Ms. Emily, teacher of the oldest 4's at United Advent Christian Church preschool in Wilmington, North Carolina, writes: Every January we have "Slipper Day" and we make Stone Soup. Each child in the oldest classes, 4 and 5 year olds, bring in vegetables to make our soup. We put whatever they bring into the pots, along with stones that I picked up at Goshen Pass, Virginia. We do inside activities where we wear our slippers, and enjoy ourselves as we smell our wonderful soup cooking in the kitchen. Then at lunch time we bless our food, and eat the soup that all of us have made with only a few stones from the river in Virginia. We always make enough to feed the entire staff, three classes of children, and have some to save for a time when there is need of food for a church member or church family. We do use a chicken broth base, but our soup is mostly made of love and enthusiasm."

Stone Soup

Judith Berger, from Fond du Lac, Wisconsin, suggested I include this story in my book. She wrote: "As a young mother of meager means, the story Stone Soup had special meaning to my family. We were very short of food, as were many of the other families in our circle of friends. A wonderful evening was created following the recipe of kindness and caring in Stone Soup." For Anna Geddes of Inverness, UK, Stone Soup is a reminder of a different kind: "I was thinking about stone soup...and how my late husband would spend hours boiling up meat, to serve in a sandwich for lunch the next day and throwing in any vegetable he could find cheap, adding soup cereal and come up with a delicacy. He loved it." If there was ever any doubt, this is a soup about love and nurturing human relationships.

  • water
  • 1 stone
  • assorted contributions
Once upon a time, somewhere in Eastern Europe, there was a great famine. People jealously hoarded whatever food they could find, hiding it even from their friends and neighbors. One day a peddlar drove his wagon into a village, sold a few of his wares, and began asking questions as if he planned to stay for the night.

"There's not a bite to eat in the whole province," he was told. "Better keep moving on."

"Oh, I have everything I need," he said. "In fact, I was thinking of making some stone soup to share with all of you." He pulled an iron cauldron from his wagon, filled it with water, and built a fire under it. Then, with great ceremony, he drew and ordinary looking stone from a velvet bag and dropped it into the water.

By now, hearing the rumor of food, most of the villagers had come to the square or watched from their windows.

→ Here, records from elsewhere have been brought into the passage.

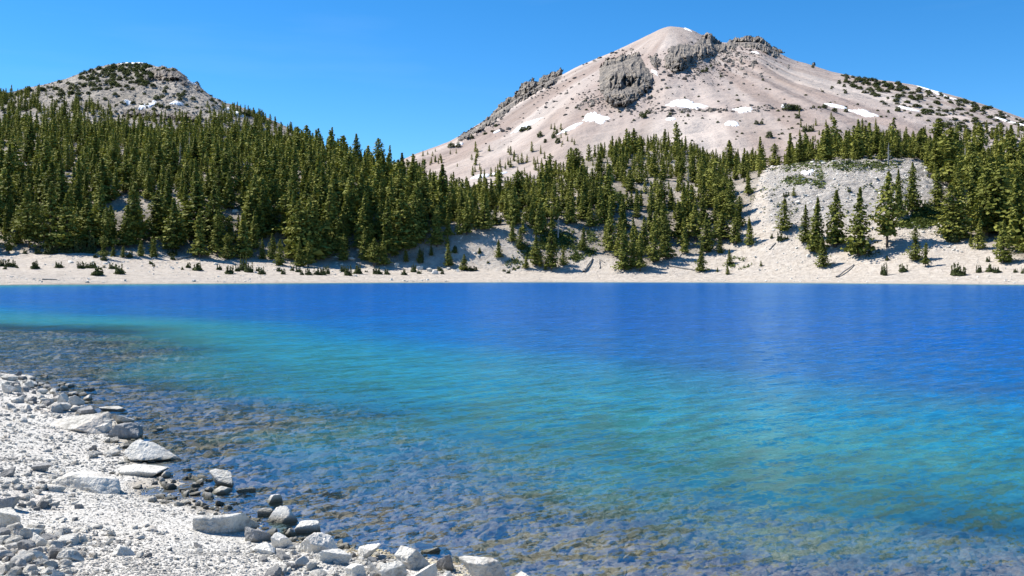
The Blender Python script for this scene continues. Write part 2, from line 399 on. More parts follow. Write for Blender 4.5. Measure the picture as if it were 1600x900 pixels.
def hill_z(x, y):
    u = 800 + F * x / y
    ys = YS(u); a, b, c = ys + y1(u), y2(u), y3(u)
    K = [ys, a, b, c, c + 120, c + 400]
    Z = [0 * ys, zof(a, v1(u)), zof(b, v2(u)), zof(c, v3(u)), zof(c, v3(u)) - 14, zof(c, v3(u)) - 60]
    z = hermite(K, Z, y, 3)
    k = sstep(8, 90, y - ys - 6)
    z = z + k * (2.6 * fbm2(x / 38, y / 38, 4, 3) + .8 * fbm2(x / 7, y / 7, 3, 9)) + .12 * fbm2(x / 3, y / 3, 3, 5) * sstep(0, 10, y - ys)
    # rock ribs on the pale slope at the right
    rk = rock_mask(u, y); z = z + rk * (1.6 * fbm2(x / 9, y / 5, 4, 21, .55, True) + .6 * fbm2(x / 3, y / 2, 3, 22, .5, True))
    dfar = np.minimum((ys - y) * np.interp(u, [-300, 0, 300, 700, 2600], [.055, .065, .10, .2, .25]), 25)
    return np.where(y < ys, -np.maximum(dfar, 0), z)

def rock_mask(u, y):
    v2_ = y2(u)
    m = sstep(1150, 1240, u) * (1 - sstep(1440, 1500, u)) * sstep(-80, -20, y - v2_) * (1 - sstep(30, 90, y - v2_))
    x = (u - 800) / F * y; n = fbm2(x / 14, y / 18, 5, 23, .6)
    return np.clip(sstep(.30, .75, m + .55 * n), 0, 1) * .9

def near_z(x, y):
    s = shore_dist(x, y)
    dep = np.interp(s, [0, 1.2, 3, 7, 14, 30, 60, 400], [0, .17, .40, 1.0, 2.6, 8.5, 16, 26])
    # rocky shoal at the left where brown stones come near the surface
    sh = np.exp(-(((x + 24) / 12) ** 2 + ((y - 50) / 15) ** 2)) + .5 * np.exp(-(((x + 16) / 9) ** 2 + ((y - 37) / 6) ** 2))
    dep = dep * (1 - .8 * np.clip(sh, 0, 1)) * (1 - .15 * sstep(-3, 4, x) * (1 - sstep(9, 34, y)))
    n0 = 0
    land = np.interp(-s, [0, .5, 2, 8, 30, 200], [0, .05, .22, 1.15, 2.0, 9])
    n = .05 * fbm2(x / .9, y / .9, 4, 2) + .10 * fbm2(x / 3.1, y / 3.1, 2, 6)
    z = np.where(s > 0, -dep, land) + n * np.clip(.5 + np.abs(s), 0, 1.3)
    z = z + np.where(s > 0, np.clip(s / 2, 0, 1) * (.16 * fbm2(x / 1.3, y / 1.3, 3, 14) + .3 * fbm2(x / 5, y / 5, 2, 15)), 0)
    z = np.where(s > .4, np.minimum(z, -.05 - .14 * np.clip(s - .4, 0, 1.5)), z)
    return z

def ground_z(x, y):
    x = np.asarray(x, float); y = np.asarray(y, float)
    yy = np.maximum(y, 90)
    far = hill_z(x, yy)
    nz_ = near_z(x, y)
    f2 = np.where(y < 90, -30, far)
    return np.where(y > 90, np.where(far > 0, far, np.maximum(far, nz_)), nz_)

def hit(u, v, y0=100, y1_=900, zf=None):
    """where the line of sight of a photo pixel meets the far terrain"""
    zf = zf or hill_z
    ys = np.linspace(y0, y1_, 4000); x = (u - 800) / F * ys
    g = zf(x, ys); vv = VH - F * (g - CH) / ys
    ok = np.where((vv <= v) & (g > 0))[0]
    i = ok[0] if len(ok) else int(np.argmin(vv))
    return x[i], ys[i], g[i]

def hit_near(u, v):
    ys = np.linspace(6, 60, 3000); x = (u - 800) / F * ys
    g = np.maximum(near_z(x, ys), -.02); vv = VH - F * (g - CH) / ys
    i = np.where(vv <= v)[0][0]
    return x[i], ys[i], near_z(x[i:i+1], ys[i:i+1])[0]

def grid_faces(nr, nc):
    i = np.arange(nr * nc).reshape(nr, nc)
    return np.stack([i[:-1, :-1], i[:-1, 1:], i[1:, 1:], i[1:, :-1]], -1).reshape(-1, 4)

# near beach and lake bed, a fan round the camera (full circle behind it too, coarse)
ang = np.concatenate([np.linspace(-180, -50, 60)[:-1], np.linspace(-50, 40, 620), np.linspace(40, 180, 60)[1:]])
rad = np.concatenate([np.linspace(.5, 6, 12)[:-1], np.geomspace(6, 45, 430), np.geomspace(45, 98, 60)[1:]])
A, Rr = np.meshgrid(np.radians(ang), rad)
X, Y = Rr * np.sin(A), Rr * np.cos(A); Z = near_z(X, Y)
me = mesh_np('beach', np.stack([X, Y, Z], -1).reshape(-1, 3), grid_faces(*X.shape)[:, ::-1], [M_BEACH], True)
tag(link('ground', me), 'pale gravel beach running down into the clear shallows', kind='structure')

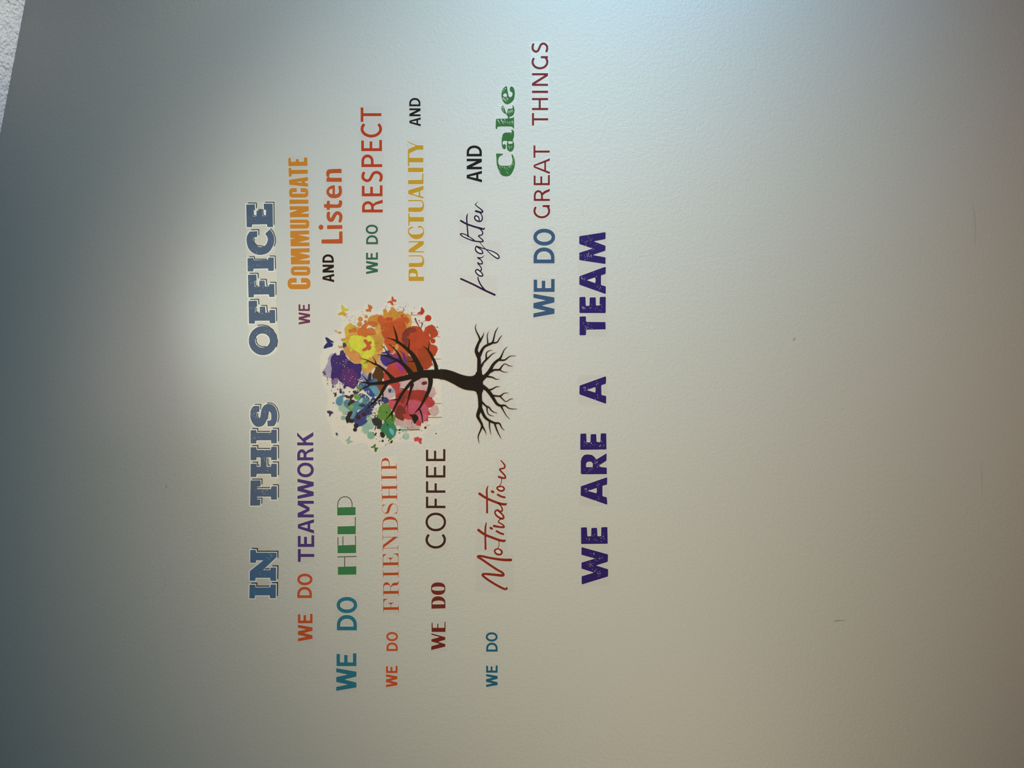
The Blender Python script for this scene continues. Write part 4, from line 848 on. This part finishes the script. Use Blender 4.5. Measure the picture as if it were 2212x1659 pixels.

As the peddler sniffed the "broth" and licked his lips in anticipation, hunger began to overcome their skepticism.

"Ahhh," the peddler said to himself rather loudly. "I do like a tasty stone soup. Of course, stone soup with cabbage, that's hard to beat."

A villager approached hesitantly, looked around, and pulled a small cabbage from under his coat. When he discreetly added it to the pot, the peddler beamed. "Excellent," he cried, "You know, I once had stone soup with cabbage and a little morsel of salt pork, and it was fit for a king."

Then it was the village butcher who approached. He had a little piece of salt pork under his apron. And so it went, some potatoes, some onions. Carrots, mushrooms, and so under. Until there finally was, indeed, a delicious meal for all. The villagers offered the peddler a great deal of money for the magic stone, but he refused to sell and traveled on the next day. And from that time on, long after the famine had ended, the villagers reminisced about the finest soup they'd ever had.